*To be done:* Set the listing down unchanged, minus every embedded image.

*Provided material:*

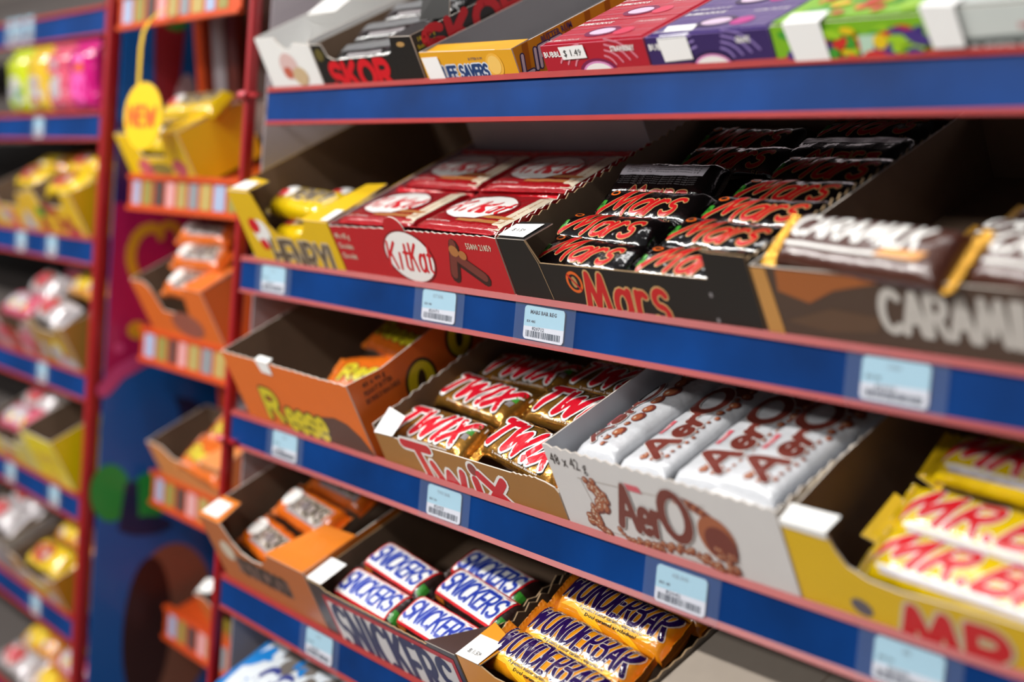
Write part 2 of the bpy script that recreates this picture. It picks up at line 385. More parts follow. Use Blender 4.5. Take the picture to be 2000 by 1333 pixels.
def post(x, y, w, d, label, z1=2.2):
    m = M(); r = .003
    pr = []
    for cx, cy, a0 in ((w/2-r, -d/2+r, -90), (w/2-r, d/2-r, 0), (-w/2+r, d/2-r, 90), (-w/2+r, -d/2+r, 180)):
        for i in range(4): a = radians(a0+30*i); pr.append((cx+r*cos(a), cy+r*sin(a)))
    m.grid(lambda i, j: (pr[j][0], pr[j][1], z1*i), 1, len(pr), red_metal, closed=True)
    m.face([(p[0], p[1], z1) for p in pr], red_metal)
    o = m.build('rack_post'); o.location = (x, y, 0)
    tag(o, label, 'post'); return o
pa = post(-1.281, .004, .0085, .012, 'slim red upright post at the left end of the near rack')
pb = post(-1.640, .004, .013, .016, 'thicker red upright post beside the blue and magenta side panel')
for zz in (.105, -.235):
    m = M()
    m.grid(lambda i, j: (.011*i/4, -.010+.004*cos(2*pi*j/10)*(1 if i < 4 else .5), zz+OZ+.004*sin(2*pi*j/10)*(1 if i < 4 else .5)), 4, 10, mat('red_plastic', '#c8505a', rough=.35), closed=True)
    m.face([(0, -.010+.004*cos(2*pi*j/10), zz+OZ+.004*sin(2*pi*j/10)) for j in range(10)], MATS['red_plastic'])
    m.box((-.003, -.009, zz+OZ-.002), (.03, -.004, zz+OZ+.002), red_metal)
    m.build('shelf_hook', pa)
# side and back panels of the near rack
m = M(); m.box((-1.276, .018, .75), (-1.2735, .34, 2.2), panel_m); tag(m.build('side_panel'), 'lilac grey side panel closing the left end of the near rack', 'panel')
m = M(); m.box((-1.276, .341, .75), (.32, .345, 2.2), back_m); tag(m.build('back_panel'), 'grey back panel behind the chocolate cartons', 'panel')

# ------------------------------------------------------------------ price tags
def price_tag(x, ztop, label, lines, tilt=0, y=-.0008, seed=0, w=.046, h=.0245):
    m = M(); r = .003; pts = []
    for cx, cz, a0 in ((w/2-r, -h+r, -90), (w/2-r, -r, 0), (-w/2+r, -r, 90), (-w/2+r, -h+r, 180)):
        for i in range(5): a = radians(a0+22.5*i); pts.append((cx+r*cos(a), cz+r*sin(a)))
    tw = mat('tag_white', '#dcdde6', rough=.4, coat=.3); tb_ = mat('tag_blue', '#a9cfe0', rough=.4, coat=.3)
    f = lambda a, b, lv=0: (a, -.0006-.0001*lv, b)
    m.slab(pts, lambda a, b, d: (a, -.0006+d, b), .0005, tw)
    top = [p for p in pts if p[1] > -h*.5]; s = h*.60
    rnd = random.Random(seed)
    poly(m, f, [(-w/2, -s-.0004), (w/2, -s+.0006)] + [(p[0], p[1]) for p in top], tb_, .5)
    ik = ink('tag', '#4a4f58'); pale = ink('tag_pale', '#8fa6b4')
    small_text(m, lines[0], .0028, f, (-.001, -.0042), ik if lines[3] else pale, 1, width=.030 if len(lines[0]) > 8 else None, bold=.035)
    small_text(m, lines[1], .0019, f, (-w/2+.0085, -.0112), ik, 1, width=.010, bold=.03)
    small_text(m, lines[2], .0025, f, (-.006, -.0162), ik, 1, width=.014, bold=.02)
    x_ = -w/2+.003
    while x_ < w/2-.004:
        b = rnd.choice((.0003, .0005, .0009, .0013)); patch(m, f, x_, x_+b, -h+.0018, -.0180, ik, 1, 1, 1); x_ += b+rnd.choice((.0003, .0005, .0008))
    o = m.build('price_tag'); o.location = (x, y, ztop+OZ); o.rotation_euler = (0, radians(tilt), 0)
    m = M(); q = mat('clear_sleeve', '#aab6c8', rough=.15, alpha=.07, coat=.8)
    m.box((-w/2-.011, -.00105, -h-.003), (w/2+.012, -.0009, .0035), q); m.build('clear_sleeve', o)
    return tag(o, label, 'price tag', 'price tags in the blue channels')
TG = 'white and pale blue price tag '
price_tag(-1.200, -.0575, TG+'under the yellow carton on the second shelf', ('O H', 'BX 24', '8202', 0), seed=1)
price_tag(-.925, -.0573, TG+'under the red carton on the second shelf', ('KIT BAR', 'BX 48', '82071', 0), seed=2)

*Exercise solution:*
Write part 2 of the bpy script that recreates this picture. It picks up at line 385. More parts follow. Use Blender 4.5. Take the picture to be 2000 by 1333 pixels.
def post(x, y, w, d, label, z1=2.2):
    m = M(); r = .003
    pr = []
    for cx, cy, a0 in ((w/2-r, -d/2+r, -90), (w/2-r, d/2-r, 0), (-w/2+r, d/2-r, 90), (-w/2+r, -d/2+r, 180)):
        for i in range(4): a = radians(a0+30*i); pr.append((cx+r*cos(a), cy+r*sin(a)))
    m.grid(lambda i, j: (pr[j][0], pr[j][1], z1*i), 1, len(pr), red_metal, closed=True)
    m.face([(p[0], p[1], z1) for p in pr], red_metal)
    o = m.build('rack_post'); o.location = (x, y, 0)
    tag(o, label, 'post'); return o
pa = post(-1.281, .004, .0085, .012, 'slim red upright post at the left end of the near rack')
pb = post(-1.640, .004, .013, .016, 'thicker red upright post beside the blue and magenta side panel')
for zz in (.105, -.235):
    m = M()
    m.grid(lambda i, j: (.011*i/4, -.010+.004*cos(2*pi*j/10)*(1 if i < 4 else .5), zz+OZ+.004*sin(2*pi*j/10)*(1 if i < 4 else .5)), 4, 10, mat('red_plastic', '#c8505a', rough=.35), closed=True)
    m.face([(0, -.010+.004*cos(2*pi*j/10), zz+OZ+.004*sin(2*pi*j/10)) for j in range(10)], MATS['red_plastic'])
    m.box((-.003, -.009, zz+OZ-.002), (.03, -.004, zz+OZ+.002), red_metal)
    m.build('shelf_hook', pa)
# side and back panels of the near rack
m = M(); m.box((-1.276, .018, .75), (-1.2735, .34, 2.2), panel_m); tag(m.build('side_panel'), 'lilac grey side panel closing the left end of the near rack', 'panel')
m = M(); m.box((-1.276, .341, .75), (.32, .345, 2.2), back_m); tag(m.build('back_panel'), 'grey back panel behind the chocolate cartons', 'panel')

# ------------------------------------------------------------------ price tags
def price_tag(x, ztop, label, lines, tilt=0, y=-.0008, seed=0, w=.046, h=.0245):
    m = M(); r = .003; pts = []
    for cx, cz, a0 in ((w/2-r, -h+r, -90), (w/2-r, -r, 0), (-w/2+r, -r, 90), (-w/2+r, -h+r, 180)):
        for i in range(5): a = radians(a0+22.5*i); pts.append((cx+r*cos(a), cz+r*sin(a)))
    tw = mat('tag_white', '#dcdde6', rough=.4, coat=.3); tb_ = mat('tag_blue', '#a9cfe0', rough=.4, coat=.3)
    f = lambda a, b, lv=0: (a, -.0006-.0001*lv, b)
    m.slab(pts, lambda a, b, d: (a, -.0006+d, b), .0005, tw)
    top = [p for p in pts if p[1] > -h*.5]; s = h*.60
    rnd = random.Random(seed)
    poly(m, f, [(-w/2, -s-.0004), (w/2, -s+.0006)] + [(p[0], p[1]) for p in top], tb_, .5)
    ik = ink('tag', '#4a4f58'); pale = ink('tag_pale', '#8fa6b4')
    small_text(m, lines[0], .0028, f, (-.001, -.0042), ik if lines[3] else pale, 1, width=.030 if len(lines[0]) > 8 else None, bold=.035)
    small_text(m, lines[1], .0019, f, (-w/2+.0085, -.0112), ik, 1, width=.010, bold=.03)
    small_text(m, lines[2], .0025, f, (-.006, -.0162), ik, 1, width=.014, bold=.02)
    x_ = -w/2+.003
    while x_ < w/2-.004:
        b = rnd.choice((.0003, .0005, .0009, .0013)); patch(m, f, x_, x_+b, -h+.0018, -.0180, ik, 1, 1, 1); x_ += b+rnd.choice((.0003, .0005, .0008))
    o = m.build('price_tag'); o.location = (x, y, ztop+OZ); o.rotation_euler = (0, radians(tilt), 0)
    m = M(); q = mat('clear_sleeve', '#aab6c8', rough=.15, alpha=.07, coat=.8)
    m.box((-w/2-.011, -.00105, -h-.003), (w/2+.012, -.0009, .0035), q); m.build('clear_sleeve', o)
    return tag(o, label, 'price tag', 'price tags in the blue channels')
TG = 'white and pale blue price tag '
price_tag(-1.200, -.0575, TG+'under the yellow carton on the second shelf', ('O H', 'BX 24', '8202', 0), seed=1)
price_tag(-.925, -.0573, TG+'under the red carton on the second shelf', ('KIT BAR', 'BX 48', '82071', 0), seed=2)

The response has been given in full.